Life Is Elsewhere: Analysis of Major Characters
Author: Milan Kundera
First published: La Vie est ailleurs, 1973 (English translation, 1974)
Genre: Novel
Locale: Prague, Czechoslovakia
Plot: Satire
Time: The 1930's through the early 1950's
Jaromil, a young lyric poet. Jaromil was born into overwhelming, devoted, mother love. This devotion is a boon to his childhood but becomes increasingly odious as he grows older. It is his bad fortune to support this love wonderfully. He is a precious boy, pretty rather than handsome, and he has, for his one talent, the dainty art of lyric poetry. His genius is feminine (no one could understand the masculine and feminine humors quite so vividly as a lyric poet), and he wants, with the furious insecurity of youth, to become a man. He works at this, awkwardly, with the help of his two adult loves. One is a redheaded shop girl, for whom he conceives a great passion, and the other is the Czechoslovak Communist revolution. This leads Jaromil to great cruelty. Besides the injustice he does to his own art, making it serve the revolution, he betrays to the revolution both the brother of his redheaded lover (who has the benefit of his omnivorous jealousy) and the modern artist who had first recognized his talent and served as his mentor. He does not live long enough to regret these actions. In the tradition of lyric poets, he stands ridiculously on his dignity. Having been humiliated in public, he ignores a cold night and catches his death of fever. In the weakness of approaching death, he clings to the one certainty of his life: the love of his mother.

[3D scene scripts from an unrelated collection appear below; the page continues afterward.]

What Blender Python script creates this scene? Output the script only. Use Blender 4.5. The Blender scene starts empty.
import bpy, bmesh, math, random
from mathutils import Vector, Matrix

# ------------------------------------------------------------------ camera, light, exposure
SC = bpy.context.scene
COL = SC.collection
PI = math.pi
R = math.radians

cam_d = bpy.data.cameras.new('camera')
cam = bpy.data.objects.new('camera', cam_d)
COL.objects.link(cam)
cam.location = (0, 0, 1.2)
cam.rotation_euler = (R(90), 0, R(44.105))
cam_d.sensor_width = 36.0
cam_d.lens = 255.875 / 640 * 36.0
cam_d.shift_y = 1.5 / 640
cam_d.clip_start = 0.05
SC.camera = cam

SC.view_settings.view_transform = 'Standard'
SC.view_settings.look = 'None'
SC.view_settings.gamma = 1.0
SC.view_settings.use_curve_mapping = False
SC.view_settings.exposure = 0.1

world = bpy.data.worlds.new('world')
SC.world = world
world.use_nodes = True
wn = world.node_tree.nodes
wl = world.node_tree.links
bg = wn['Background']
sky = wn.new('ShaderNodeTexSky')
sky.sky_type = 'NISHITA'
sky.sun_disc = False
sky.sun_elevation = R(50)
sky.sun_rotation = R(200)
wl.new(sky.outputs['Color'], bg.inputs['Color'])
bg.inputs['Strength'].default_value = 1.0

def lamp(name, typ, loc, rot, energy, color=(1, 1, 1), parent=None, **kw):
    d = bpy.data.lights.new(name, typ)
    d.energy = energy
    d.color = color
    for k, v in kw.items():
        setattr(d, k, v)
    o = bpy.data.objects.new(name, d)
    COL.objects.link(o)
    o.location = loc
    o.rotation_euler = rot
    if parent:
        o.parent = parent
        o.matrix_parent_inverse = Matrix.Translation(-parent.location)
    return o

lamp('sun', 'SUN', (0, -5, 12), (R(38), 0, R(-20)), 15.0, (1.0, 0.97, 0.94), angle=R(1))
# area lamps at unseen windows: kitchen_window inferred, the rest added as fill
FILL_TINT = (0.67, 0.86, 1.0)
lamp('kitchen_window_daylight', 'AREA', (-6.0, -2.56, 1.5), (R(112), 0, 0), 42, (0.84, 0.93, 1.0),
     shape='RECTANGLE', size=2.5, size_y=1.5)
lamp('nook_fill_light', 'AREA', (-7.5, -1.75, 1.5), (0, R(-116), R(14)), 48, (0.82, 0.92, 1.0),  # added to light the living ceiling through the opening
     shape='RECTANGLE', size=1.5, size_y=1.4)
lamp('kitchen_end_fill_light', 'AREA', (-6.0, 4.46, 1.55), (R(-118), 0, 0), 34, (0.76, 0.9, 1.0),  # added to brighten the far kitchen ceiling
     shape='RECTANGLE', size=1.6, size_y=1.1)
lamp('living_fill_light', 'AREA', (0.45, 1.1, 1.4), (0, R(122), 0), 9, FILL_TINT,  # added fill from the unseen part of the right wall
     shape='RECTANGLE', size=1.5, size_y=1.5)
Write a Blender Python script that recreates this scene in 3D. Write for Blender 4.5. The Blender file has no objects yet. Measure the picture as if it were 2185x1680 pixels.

Jaromil's mother, called Maman, an insincere woman who is acted on more than she acts and thus is treated somewhat brutally by the world. To secure some consolation from life, she has settled all of her own hopes on her son. Having mistaken the daring of her first romantic abandon for a great passion, she becomes pregnant. She lives, sometimes proudly, sometimes self-pityingly, through her loveless (and, after Jaromil, childless) marriage, her own unsettling affair with Jaromil's radical modern art instructor, the loss of her comfortable prerevolution bourgeois life, and Jaromil's love affairs. Always, she comes back to her one true occupation, her love for her son. Consequently, she faces the greatest disappointment of her life when he dies in early youth. He does not do so without professing (it is almost a deathbed confession) his most tender affection for her.
The redheaded girl, Jaromil's young lover. She is a homely, talkative, uncomplicated, and proletarian young woman. She is not temperamentally suited to his poet's muse. He wants to make a grand leap into the absolute at every opportunity, whereas she is earthbound and makes everything mundane by her unpretentious manner. Jaromil's energetic poetic revisionism is equal to this challenge. He builds up a consuming passion for her and wills to absolve every defect he sees in her, if only she will submit to his tyrannical affections with gratitude. She herself is sexually uncomplicated, breezily bi-sexual, and naturally promiscuous. She responds to the strength of his ardor for her and reins in her own nature. In doing so, she makes a fateful mistake. She tells an innocent lie, which works on Jaromil's jealousy so that he ends up denouncing her favorite brother to the police; brother and sister are both sent to prison. She is, after his own talent, Jaromil's chief victim.
Jaromil's father, an engineer. He is a philandering, soccer-playing, earthbound spirit; in short, he is whatever his wife wishes he would not be and everything Jaromil wishes that he himself could be. His influence over his son is slight, both because his son inherited almost no characteristics from him and because of his own early death. He nevertheless remains an idol to his son. Having conceived his son offhand-edly, he is reconciled to marrying his lover when her family presents him with what is, in effect, a substantial dowry. This dowry makes his place in the world; secure in his place, he abides by his marriage, grudgingly and apathetically. When he dies, during a Nazi attack on a Jewish ghetto, it is thought that he had been a martyr of the resistance. Later, it is revealed that he had died keeping a rendezvous with his Jewish lover.
The artist, Jaromil's mentor. He is a modern artist and expects art to be unpredictable, to consist of the random, coming as it does from the great stream of the human subconscious touching certain individual lives. For him, to be an artist is to answer the call of freedom. To be an artist is to stand against the horrors of modern life, the petty inhumanities of industrial society, and the great inhumanities of modern war. He encourages Jaromil to think of himself as one of the elect, touched by a random muse, with a talent that has little to do with himself and that opens up possibilities beyond himself. He indulges his autocratic nature in an affair with Jaromil's mother, making her into his own arbitrary creation, driving her, finally, to a nervous breakdown. He follows his love of freedom into the time of the revolution, which causes his fall. The revolution demands that art serve the tastes of the proletariat and supply the needs of agitprop. He has followed his urge to be utterly modern into the time when the modern has rejected him, and no one is so avid for this new modernity as his protégé, Jaromil. He is eventually forced from his teaching and made to be a construction worker.